◆ Stated task ◆
Give every entry again, unchanged, and leave its images out.

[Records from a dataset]
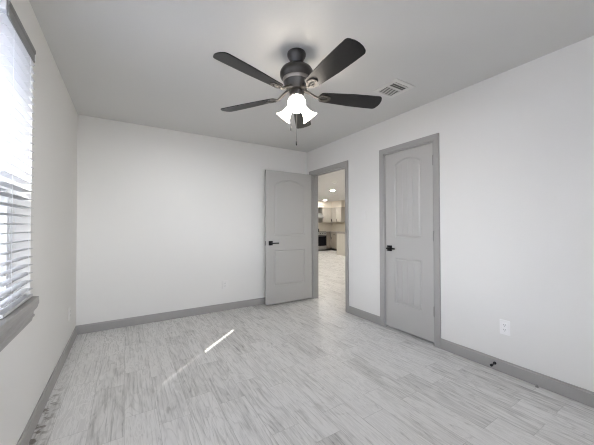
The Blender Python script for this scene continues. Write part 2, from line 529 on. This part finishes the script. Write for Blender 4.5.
# closet door, closed, hinges on the side nearer the camera
CW = CY1 - CY0 - 0.030
d2 = door_slab(CW, 1.998, 0.035, 0.13, (0.285, 0.80), (1.035, 1.86), 1.915, 3).build('door_2', M['door'])
struct(d2, 'closed grey two-panel closet door')
d2.rotation_euler = (0, 0, R(-90))             # local x runs to -Y, local -y faces -X (into the room)
d2.location = (W + 0.004, CY1 - 0.015, 0.026)
lever(d2, 0.058, 0.905, 0.0, 1, -1, 0.105)
for z in (0.31, 1.06, 1.82): hinge(d2, CW + 0.006, -0.006, z, -1)

# ------------------------------------------------------------------ window: frame, sashes, glass, stool and apron
win = empty('window_1', (0, 0, 0)); struct(win, 'white window behind the blinds on the left wall')
b = MB(); fx0, fx1 = -LT + 0.005, -0.075; f = 0.035
mull = 1.665
b.box(fx0, fx1, WY0, WY0 + f, WZ0, WZ1); b.box(fx0, fx1, WY1 - f, WY1, WZ0, WZ1)
b.box(fx0, fx1, WY0 + f, WY1 - f, WZ0, WZ0 + f); b.box(fx0, fx1, WY0 + f, WY1 - f, WZ1 - f, WZ1)
b.build('window_frame', M['vinyl'], win)
zm = 1.40
for nm, z0, z1, x0, x1 in (('lower_sash', WZ0 + f, zm + 0.02, -0.105, -0.08), ('upper_sash', zm - 0.02, WZ1 - f, -0.132, -0.107)):
    b = MB(); y0, y1 = WY0 + f, WY1 - f; r = 0.032
    b.box(x0, x1, y0, y0 + r, z0, z1); b.box(x0, x1, y1 - r, y1, z0, z1)
    b.box(x0, x1, y0 + r, y1 - r, z0, z0 + r); b.box(x0, x1, y0 + r, y1 - r, z1 - r, z1)
    s_ = b.build(nm, M['vinyl'], win)
    MB().box((x0 + x1) / 2 - 0.002, (x0 + x1) / 2 + 0.002, y0 + r, y1 - r, z0 + r, z1 - r).build('glass_pane', M['glass'], s_)
MB().box(-0.1345, -0.1335, WY0 + f, WY1 - f, WZ0 + f, zm - 0.02).build('dimming_screen', M['screen'], win)  # added to dim the sun that comes through the lower sash
# stool (inside sill) with horns, and a moulded apron with returned ends
b = MB()
SY1 = WY1 + 0.008; SY0 = WY0 - 0.03
b.prism([(-0.072, WY0), (0.0, WY0), (0.0, SY0), (0.037, SY0), (0.037, SY1), (0.0, SY1), (0.0, WY1), (-0.072, WY1)], 'Z', 0.7652, 0.790)
bmesh.ops.bevel(b.bm, geom=[e_ for e_ in b.bm.edges if all(v_.co.x > 0.03 for v_ in e_.verts)], offset=0.004, segments=2, profile=0.5, affect='EDGES')
ws = b.build('window_stool', M['trim'], win, smooth=True)
prof = [(0, 0.7645), (0.033, 0.7645), (0.033, 0.745), (0.030, 0.739), (0.029, 0.730), (0.024, 0.718), (0.016, 0.708), (0.013, 0.700),
        (0.013, 0.690), (0.017, 0.686), (0.017, 0.676), (0.010, 0.668), (0.008, 0.655), (0.0, 0.650)]
b = MB(); rings = []
for yend, sg in ((SY0 + 0.035, 1), (SY1 - 0.006, -1)):
    rings.append([b.bm.verts.new((px_, yend - sg * (px_ - 0.004), pz_)) for px_, pz_ in prof])
n = len(prof)
for k in range(n): b.bm.faces.new((rings[0][k], rings[0][(k + 1) % n], rings[1][(k + 1) % n], rings[1][k]))
b.bm.faces.new(rings[0][::-1]); b.bm.faces.new(rings[1])
b.build('window_apron', M['trim'], win)
w2 = empty('window_added'); struct(w2, 'added unseen window behind the camera, brightening the back wall')  # added out of view to bring daylight onto the back wall
b = MB(); f = 0.04; ya, yb = YF - 0.115, YF - 0.06
b.box(QX0, QX0 + f, ya, yb, QZ0, QZ1); b.box(QX1 - f, QX1, ya, yb, QZ0, QZ1)
b.box(QX0 + f, QX1 - f, ya, yb, QZ0, QZ0 + f); b.box(QX0 + f, QX1 - f, ya, yb, QZ1 - f, QZ1)
xm = (QX0 + QX1) / 2; b.box(xm - 0.025, xm + 0.025, ya, yb, QZ0 + f, QZ1 - f)
fo = b.build('window_frame', M['vinyl'], w2)
for xa, xb in ((QX0 + f, xm - 0.025), (xm + 0.025, QX1 - f)):
    MB().box(xa, xb, YF - 0.09, YF - 0.086, QZ0 + f, QZ1 - f).build('glass_pane', M['glass'], fo)
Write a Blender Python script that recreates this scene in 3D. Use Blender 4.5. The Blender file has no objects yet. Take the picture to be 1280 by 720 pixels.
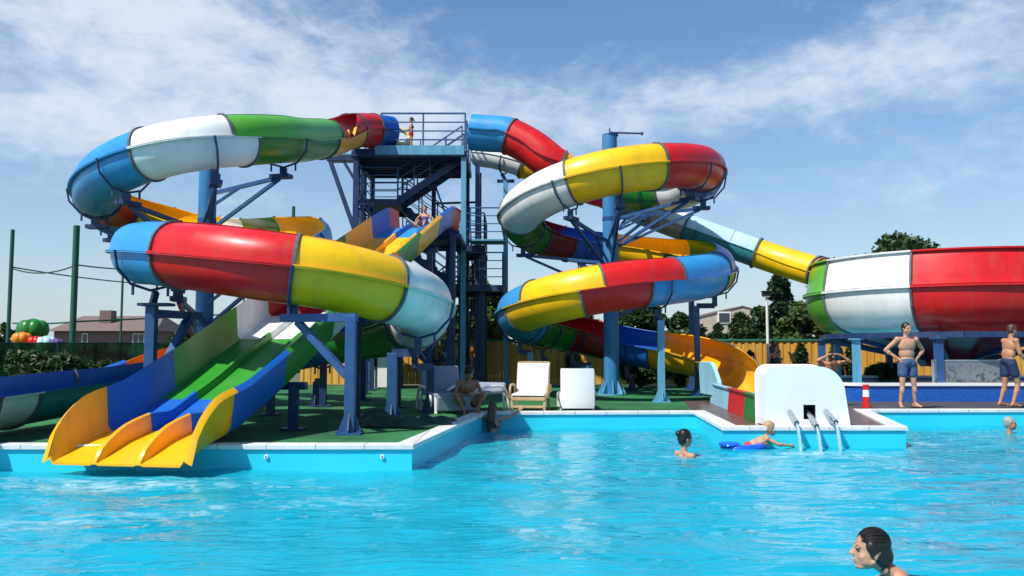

◆ Exercise answer ◆
The Blender Python script for this scene continues. Write part 2, from line 529 on. This part finishes the script. Write for Blender 4.5.
# closet door, closed, hinges on the side nearer the camera
CW = CY1 - CY0 - 0.030
d2 = door_slab(CW, 1.998, 0.035, 0.13, (0.285, 0.80), (1.035, 1.86), 1.915, 3).build('door_2', M['door'])
struct(d2, 'closed grey two-panel closet door')
d2.rotation_euler = (0, 0, R(-90))             # local x runs to -Y, local -y faces -X (into the room)
d2.location = (W + 0.004, CY1 - 0.015, 0.026)
lever(d2, 0.058, 0.905, 0.0, 1, -1, 0.105)
for z in (0.31, 1.06, 1.82): hinge(d2, CW + 0.006, -0.006, z, -1)

# ------------------------------------------------------------------ window: frame, sashes, glass, stool and apron
win = empty('window_1', (0, 0, 0)); struct(win, 'white window behind the blinds on the left wall')
b = MB(); fx0, fx1 = -LT + 0.005, -0.075; f = 0.035
mull = 1.665
b.box(fx0, fx1, WY0, WY0 + f, WZ0, WZ1); b.box(fx0, fx1, WY1 - f, WY1, WZ0, WZ1)
b.box(fx0, fx1, WY0 + f, WY1 - f, WZ0, WZ0 + f); b.box(fx0, fx1, WY0 + f, WY1 - f, WZ1 - f, WZ1)
b.build('window_frame', M['vinyl'], win)
zm = 1.40
for nm, z0, z1, x0, x1 in (('lower_sash', WZ0 + f, zm + 0.02, -0.105, -0.08), ('upper_sash', zm - 0.02, WZ1 - f, -0.132, -0.107)):
    b = MB(); y0, y1 = WY0 + f, WY1 - f; r = 0.032
    b.box(x0, x1, y0, y0 + r, z0, z1); b.box(x0, x1, y1 - r, y1, z0, z1)
    b.box(x0, x1, y0 + r, y1 - r, z0, z0 + r); b.box(x0, x1, y0 + r, y1 - r, z1 - r, z1)
    s_ = b.build(nm, M['vinyl'], win)
    MB().box((x0 + x1) / 2 - 0.002, (x0 + x1) / 2 + 0.002, y0 + r, y1 - r, z0 + r, z1 - r).build('glass_pane', M['glass'], s_)
MB().box(-0.1345, -0.1335, WY0 + f, WY1 - f, WZ0 + f, zm - 0.02).build('dimming_screen', M['screen'], win)  # added to dim the sun that comes through the lower sash
# stool (inside sill) with horns, and a moulded apron with returned ends
b = MB()
SY1 = WY1 + 0.008; SY0 = WY0 - 0.03
b.prism([(-0.072, WY0), (0.0, WY0), (0.0, SY0), (0.037, SY0), (0.037, SY1), (0.0, SY1), (0.0, WY1), (-0.072, WY1)], 'Z', 0.7652, 0.790)
bmesh.ops.bevel(b.bm, geom=[e_ for e_ in b.bm.edges if all(v_.co.x > 0.03 for v_ in e_.verts)], offset=0.004, segments=2, profile=0.5, affect='EDGES')
ws = b.build('window_stool', M['trim'], win, smooth=True)
prof = [(0, 0.7645), (0.033, 0.7645), (0.033, 0.745), (0.030, 0.739), (0.029, 0.730), (0.024, 0.718), (0.016, 0.708), (0.013, 0.700),
        (0.013, 0.690), (0.017, 0.686), (0.017, 0.676), (0.010, 0.668), (0.008, 0.655), (0.0, 0.650)]
b = MB(); rings = []
for yend, sg in ((SY0 + 0.035, 1), (SY1 - 0.006, -1)):
    rings.append([b.bm.verts.new((px_, yend - sg * (px_ - 0.004), pz_)) for px_, pz_ in prof])
n = len(prof)
for k in range(n): b.bm.faces.new((rings[0][k], rings[0][(k + 1) % n], rings[1][(k + 1) % n], rings[1][k]))
b.bm.faces.new(rings[0][::-1]); b.bm.faces.new(rings[1])
b.build('window_apron', M['trim'], win)
w2 = empty('window_added'); struct(w2, 'added unseen window behind the camera, brightening the back wall')  # added out of view to bring daylight onto the back wall
b = MB(); f = 0.04; ya, yb = YF - 0.115, YF - 0.06
b.box(QX0, QX0 + f, ya, yb, QZ0, QZ1); b.box(QX1 - f, QX1, ya, yb, QZ0, QZ1)
b.box(QX0 + f, QX1 - f, ya, yb, QZ0, QZ0 + f); b.box(QX0 + f, QX1 - f, ya, yb, QZ1 - f, QZ1)
xm = (QX0 + QX1) / 2; b.box(xm - 0.025, xm + 0.025, ya, yb, QZ0 + f, QZ1 - f)
fo = b.build('window_frame', M['vinyl'], w2)
for xa, xb in ((QX0 + f, xm - 0.025), (xm + 0.025, QX1 - f)):
    MB().box(xa, xb, YF - 0.09, YF - 0.086, QZ0 + f, QZ1 - f).build('glass_pane', M['glass'], fo)
Write a Blender Python script that recreates this scene in 3D. Use Blender 4.5. The Blender file has no objects yet. Take the picture to be 1280 by 720 pixels.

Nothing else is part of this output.